▶ _DIRECTION_
From the listing that follows, extract every line and set it down unaltered.

▶ _SOURCE DATA_
>> START

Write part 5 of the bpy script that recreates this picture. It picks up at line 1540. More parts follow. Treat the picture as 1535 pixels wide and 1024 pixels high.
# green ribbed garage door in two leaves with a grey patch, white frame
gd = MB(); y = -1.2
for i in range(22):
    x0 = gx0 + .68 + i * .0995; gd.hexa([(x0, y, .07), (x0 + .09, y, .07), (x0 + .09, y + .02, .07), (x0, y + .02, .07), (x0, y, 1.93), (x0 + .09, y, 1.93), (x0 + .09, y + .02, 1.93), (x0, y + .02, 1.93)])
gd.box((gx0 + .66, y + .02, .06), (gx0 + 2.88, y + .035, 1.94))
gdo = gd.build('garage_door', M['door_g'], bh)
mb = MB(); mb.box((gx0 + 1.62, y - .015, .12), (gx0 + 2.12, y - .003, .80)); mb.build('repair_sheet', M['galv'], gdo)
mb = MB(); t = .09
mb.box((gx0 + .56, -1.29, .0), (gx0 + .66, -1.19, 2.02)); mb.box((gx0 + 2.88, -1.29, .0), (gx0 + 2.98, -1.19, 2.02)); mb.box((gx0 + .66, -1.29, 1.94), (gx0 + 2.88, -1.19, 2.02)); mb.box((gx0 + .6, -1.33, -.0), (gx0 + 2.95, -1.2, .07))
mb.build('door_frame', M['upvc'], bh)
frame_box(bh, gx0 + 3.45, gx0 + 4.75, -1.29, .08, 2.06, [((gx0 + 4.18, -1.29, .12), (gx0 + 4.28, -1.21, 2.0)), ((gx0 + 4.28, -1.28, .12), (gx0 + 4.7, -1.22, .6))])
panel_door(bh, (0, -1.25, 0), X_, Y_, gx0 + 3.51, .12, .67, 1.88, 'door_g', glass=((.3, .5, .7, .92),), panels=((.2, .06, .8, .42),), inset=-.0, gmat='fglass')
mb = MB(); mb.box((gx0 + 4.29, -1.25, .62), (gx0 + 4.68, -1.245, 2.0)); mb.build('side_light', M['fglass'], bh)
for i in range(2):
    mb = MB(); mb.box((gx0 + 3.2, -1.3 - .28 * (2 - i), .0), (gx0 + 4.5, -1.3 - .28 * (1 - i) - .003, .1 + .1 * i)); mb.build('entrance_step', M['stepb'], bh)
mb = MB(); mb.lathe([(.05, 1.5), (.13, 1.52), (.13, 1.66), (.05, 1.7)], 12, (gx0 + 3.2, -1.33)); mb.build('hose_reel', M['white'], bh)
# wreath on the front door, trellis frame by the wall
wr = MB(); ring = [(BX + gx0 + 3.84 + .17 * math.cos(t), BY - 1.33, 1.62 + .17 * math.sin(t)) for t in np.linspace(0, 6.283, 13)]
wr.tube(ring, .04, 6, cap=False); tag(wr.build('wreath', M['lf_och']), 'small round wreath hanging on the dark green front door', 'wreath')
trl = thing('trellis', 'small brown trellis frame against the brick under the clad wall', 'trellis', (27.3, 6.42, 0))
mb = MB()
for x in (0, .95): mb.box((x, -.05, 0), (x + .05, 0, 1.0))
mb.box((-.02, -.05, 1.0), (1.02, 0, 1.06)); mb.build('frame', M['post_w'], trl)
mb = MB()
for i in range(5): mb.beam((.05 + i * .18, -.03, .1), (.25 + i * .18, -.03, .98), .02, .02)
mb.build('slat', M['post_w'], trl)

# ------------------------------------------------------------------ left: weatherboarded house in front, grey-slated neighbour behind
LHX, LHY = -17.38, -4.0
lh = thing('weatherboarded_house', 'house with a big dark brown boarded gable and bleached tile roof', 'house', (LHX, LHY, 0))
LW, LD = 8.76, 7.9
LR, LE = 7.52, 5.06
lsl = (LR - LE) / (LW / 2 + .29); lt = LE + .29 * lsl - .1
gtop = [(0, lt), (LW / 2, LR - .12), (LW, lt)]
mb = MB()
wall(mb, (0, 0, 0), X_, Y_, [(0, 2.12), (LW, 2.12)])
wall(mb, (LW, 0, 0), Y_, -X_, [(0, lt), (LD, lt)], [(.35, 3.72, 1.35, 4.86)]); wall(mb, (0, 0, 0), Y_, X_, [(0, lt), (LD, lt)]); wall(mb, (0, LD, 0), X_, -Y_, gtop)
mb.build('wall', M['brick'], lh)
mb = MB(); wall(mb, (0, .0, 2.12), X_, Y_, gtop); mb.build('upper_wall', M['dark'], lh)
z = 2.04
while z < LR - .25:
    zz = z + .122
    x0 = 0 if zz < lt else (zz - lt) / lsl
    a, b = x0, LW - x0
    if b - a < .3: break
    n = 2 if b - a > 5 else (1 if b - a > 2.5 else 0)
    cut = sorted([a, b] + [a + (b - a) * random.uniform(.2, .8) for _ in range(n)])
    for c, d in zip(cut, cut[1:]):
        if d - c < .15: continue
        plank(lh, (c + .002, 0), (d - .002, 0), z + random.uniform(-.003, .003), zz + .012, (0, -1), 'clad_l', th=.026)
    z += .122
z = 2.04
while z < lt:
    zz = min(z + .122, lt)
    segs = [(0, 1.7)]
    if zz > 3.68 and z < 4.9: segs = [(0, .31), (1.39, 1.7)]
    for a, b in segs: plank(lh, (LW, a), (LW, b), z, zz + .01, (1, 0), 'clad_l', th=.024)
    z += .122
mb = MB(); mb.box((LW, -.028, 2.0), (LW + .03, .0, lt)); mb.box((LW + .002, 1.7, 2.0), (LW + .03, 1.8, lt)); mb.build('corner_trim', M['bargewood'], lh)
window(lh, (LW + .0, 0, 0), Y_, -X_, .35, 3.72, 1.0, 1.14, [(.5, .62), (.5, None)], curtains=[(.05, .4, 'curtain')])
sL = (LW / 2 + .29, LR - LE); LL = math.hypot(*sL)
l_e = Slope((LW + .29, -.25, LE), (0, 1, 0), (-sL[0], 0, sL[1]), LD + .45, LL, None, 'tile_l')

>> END

▶ _THE REPLY_
Write part 5 of the bpy script that recreates this picture. It picks up at line 1540. More parts follow. Treat the picture as 1535 pixels wide and 1024 pixels high.
# green ribbed garage door in two leaves with a grey patch, white frame
gd = MB(); y = -1.2
for i in range(22):
    x0 = gx0 + .68 + i * .0995; gd.hexa([(x0, y, .07), (x0 + .09, y, .07), (x0 + .09, y + .02, .07), (x0, y + .02, .07), (x0, y, 1.93), (x0 + .09, y, 1.93), (x0 + .09, y + .02, 1.93), (x0, y + .02, 1.93)])
gd.box((gx0 + .66, y + .02, .06), (gx0 + 2.88, y + .035, 1.94))
gdo = gd.build('garage_door', M['door_g'], bh)
mb = MB(); mb.box((gx0 + 1.62, y - .015, .12), (gx0 + 2.12, y - .003, .80)); mb.build('repair_sheet', M['galv'], gdo)
mb = MB(); t = .09
mb.box((gx0 + .56, -1.29, .0), (gx0 + .66, -1.19, 2.02)); mb.box((gx0 + 2.88, -1.29, .0), (gx0 + 2.98, -1.19, 2.02)); mb.box((gx0 + .66, -1.29, 1.94), (gx0 + 2.88, -1.19, 2.02)); mb.box((gx0 + .6, -1.33, -.0), (gx0 + 2.95, -1.2, .07))
mb.build('door_frame', M['upvc'], bh)
frame_box(bh, gx0 + 3.45, gx0 + 4.75, -1.29, .08, 2.06, [((gx0 + 4.18, -1.29, .12), (gx0 + 4.28, -1.21, 2.0)), ((gx0 + 4.28, -1.28, .12), (gx0 + 4.7, -1.22, .6))])
panel_door(bh, (0, -1.25, 0), X_, Y_, gx0 + 3.51, .12, .67, 1.88, 'door_g', glass=((.3, .5, .7, .92),), panels=((.2, .06, .8, .42),), inset=-.0, gmat='fglass')
mb = MB(); mb.box((gx0 + 4.29, -1.25, .62), (gx0 + 4.68, -1.245, 2.0)); mb.build('side_light', M['fglass'], bh)
for i in range(2):
    mb = MB(); mb.box((gx0 + 3.2, -1.3 - .28 * (2 - i), .0), (gx0 + 4.5, -1.3 - .28 * (1 - i) - .003, .1 + .1 * i)); mb.build('entrance_step', M['stepb'], bh)
mb = MB(); mb.lathe([(.05, 1.5), (.13, 1.52), (.13, 1.66), (.05, 1.7)], 12, (gx0 + 3.2, -1.33)); mb.build('hose_reel', M['white'], bh)
# wreath on the front door, trellis frame by the wall
wr = MB(); ring = [(BX + gx0 + 3.84 + .17 * math.cos(t), BY - 1.33, 1.62 + .17 * math.sin(t)) for t in np.linspace(0, 6.283, 13)]
wr.tube(ring, .04, 6, cap=False); tag(wr.build('wreath', M['lf_och']), 'small round wreath hanging on the dark green front door', 'wreath')
trl = thing('trellis', 'small brown trellis frame against the brick under the clad wall', 'trellis', (27.3, 6.42, 0))
mb = MB()
for x in (0, .95): mb.box((x, -.05, 0), (x + .05, 0, 1.0))
mb.box((-.02, -.05, 1.0), (1.02, 0, 1.06)); mb.build('frame', M['post_w'], trl)
mb = MB()
for i in range(5): mb.beam((.05 + i * .18, -.03, .1), (.25 + i * .18, -.03, .98), .02, .02)
mb.build('slat', M['post_w'], trl)

# ------------------------------------------------------------------ left: weatherboarded house in front, grey-slated neighbour behind
LHX, LHY = -17.38, -4.0
lh = thing('weatherboarded_house', 'house with a big dark brown boarded gable and bleached tile roof', 'house', (LHX, LHY, 0))
LW, LD = 8.76, 7.9
LR, LE = 7.52, 5.06
lsl = (LR - LE) / (LW / 2 + .29); lt = LE + .29 * lsl - .1
gtop = [(0, lt), (LW / 2, LR - .12), (LW, lt)]
mb = MB()
wall(mb, (0, 0, 0), X_, Y_, [(0, 2.12), (LW, 2.12)])
wall(mb, (LW, 0, 0), Y_, -X_, [(0, lt), (LD, lt)], [(.35, 3.72, 1.35, 4.86)]); wall(mb, (0, 0, 0), Y_, X_, [(0, lt), (LD, lt)]); wall(mb, (0, LD, 0), X_, -Y_, gtop)
mb.build('wall', M['brick'], lh)
mb = MB(); wall(mb, (0, .0, 2.12), X_, Y_, gtop); mb.build('upper_wall', M['dark'], lh)
z = 2.04
while z < LR - .25:
    zz = z + .122
    x0 = 0 if zz < lt else (zz - lt) / lsl
    a, b = x0, LW - x0
    if b - a < .3: break
    n = 2 if b - a > 5 else (1 if b - a > 2.5 else 0)
    cut = sorted([a, b] + [a + (b - a) * random.uniform(.2, .8) for _ in range(n)])
    for c, d in zip(cut, cut[1:]):
        if d - c < .15: continue
        plank(lh, (c + .002, 0), (d - .002, 0), z + random.uniform(-.003, .003), zz + .012, (0, -1), 'clad_l', th=.026)
    z += .122
z = 2.04
while z < lt:
    zz = min(z + .122, lt)
    segs = [(0, 1.7)]
    if zz > 3.68 and z < 4.9: segs = [(0, .31), (1.39, 1.7)]
    for a, b in segs: plank(lh, (LW, a), (LW, b), z, zz + .01, (1, 0), 'clad_l', th=.024)
    z += .122
mb = MB(); mb.box((LW, -.028, 2.0), (LW + .03, .0, lt)); mb.box((LW + .002, 1.7, 2.0), (LW + .03, 1.8, lt)); mb.build('corner_trim', M['bargewood'], lh)
window(lh, (LW + .0, 0, 0), Y_, -X_, .35, 3.72, 1.0, 1.14, [(.5, .62), (.5, None)], curtains=[(.05, .4, 'curtain')])
sL = (LW / 2 + .29, LR - LE); LL = math.hypot(*sL)
l_e = Slope((LW + .29, -.25, LE), (0, 1, 0), (-sL[0], 0, sL[1]), LD + .45, LL, None, 'tile_l')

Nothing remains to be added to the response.